Not Who But What the Buffalo Bills Should Draft

Anthony Bialy
3 min readApr 24, 2024

The Buffalo Bills should draft the best player available. Also, the best player available is a receiver. This astounding coincidence that limits the choice to one position makes selecting easier. The certainty is as comforting as the reason for the constraint is vexatious. Their Michelin-starred chef shouldn’t be limited to Top Ramen.

Noting how few they’ve added in the Beane era is almost as deflating as noting how late they were selected. It’s not to bash the players selected as much as it is to note a team with a generational quarterback should add them way earlier.

Search for Justin Shorter’s NFL stats and be advised to try adjusting the filters. Khalil Shakir has been pleasantly productive for the 148th pick, which is an endorsement of him as much as it is a condemnation of Brandon Beane’s unwillingness to add someone at the same position earlier whose success would surprise less.

Beane’s other selections seem like a dare to irk his meal ticket. Marquez Stevenson is being coached by Wade Phillips in whatever USFL/XFL hybrid draws desperate fans this spring. Gave Davis might be catching passes from Mac Jones, while Isaiah Hodgins wonders if Tommy DeVito will ever be offered cash to appear at a pizzeria again.

Not drafting a first-round receiver is a criminal offense that should result in arrest if it continues one more time. Beane can avoid bounty hunters by changing his ways. Of course, one of those first-rounders was used on a passer named Josh Allen. Selecting Ray-Ray McCloud and Austin Proehl in the same year shows the roots of an underwhelming habit.

A tight end in name only tapes an asterisk on Beane’s drafting tendencies. Skeptical fans might count the Dalton Kincaid choice as if he were called a big slot receiver. Names can distract from roles, as tight ends have left behind the era where they were blockers who were technically eligible to run routes. Now, Allen needs certain receivers.

Not every player loss is equal. Stefon Diggs is inscrutable elsewhere. We no longer waste hours attempting to to ascertain if he’s disgruntled distracts from wondering if he’s diminishing physically or just in this offense. Houston can fret about that while Buffalo worries about finding his replacement.

That’s enough indirect help. Receiving what Allen throws is the supreme method for assistance. The Bills could add a running back who’ll entice opponents to stay in the box, an offensive lineman to create more time to throw, or a a linebacker who’ll keep down opposing scoring. But none will benefit directly like a field-stretching boundary wideout who’ll reach the end zone as quickly as the best quarterback in our universe can launch it.

They may already have the best available at particular positions. Drafting by need is often mocked as a short-term solution. But a seemingly myopic approach may work best for their situation. You might think it’s naturally better to take a Ferrari over a Subaru if neither had been selected. But drafting for a Buffalo winter means you’ll get more use out of the ostensibly blander option.
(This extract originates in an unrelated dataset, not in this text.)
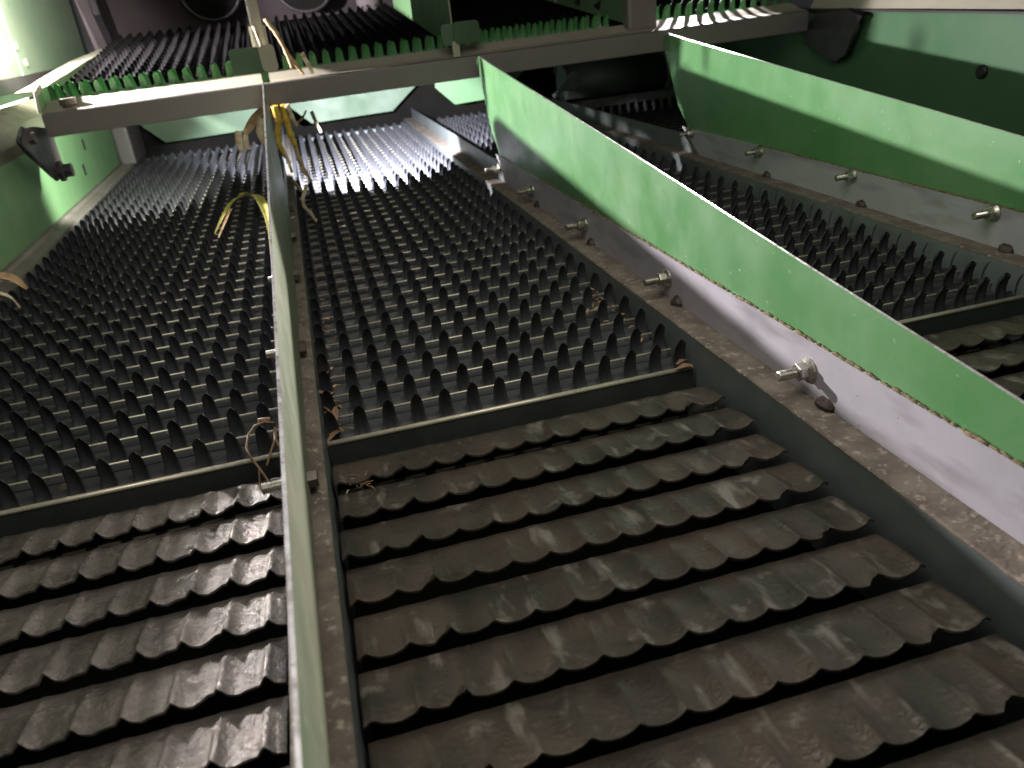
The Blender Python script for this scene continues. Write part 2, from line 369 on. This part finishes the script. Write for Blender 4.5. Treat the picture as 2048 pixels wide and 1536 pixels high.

General managers can save Magic 8 Ball queries for asking if they’ll be famous. Drafters needed to be more psychic in the past. Now, the era of semipro college-athletes means they’re not seeking starters for three years from now. Your draft coupon for a target is valid in September.

If the Bills have a ranking of every prospect, it’s a test of self-honesty. Only those who compiled it know if they’re lying about who they’d take next regardless of position. Do you think they’d pick, say, a quarterback? Or would they slide down a few spots on their own depth chart to select someone to field throws from such a player? They can show me the draftee hierarchy and I promise to keep it secret.

A little fib about the overall ranking is welcome if it leads to making the most obvious decision outside of firing Don Granato. The best time to do what’s right is years ago, while the second-best is this draft.

The stubborn refusal to do what will please the city’s most important figure might be the sole thing more aggravating than the Sabres wandering in the desert during the playoffs. Wasting talent spurs historical regret. The Bills don’t want to end up like the Lions with Barry Sanders with a stubborn refusal to add blocks of granite for him to pirouette past. They’ve enjoyed more success than a historically woeful franchise, which is in part testament to the quarterback’s excessive prominence. But the lack of ultimate success is frustratingly binary.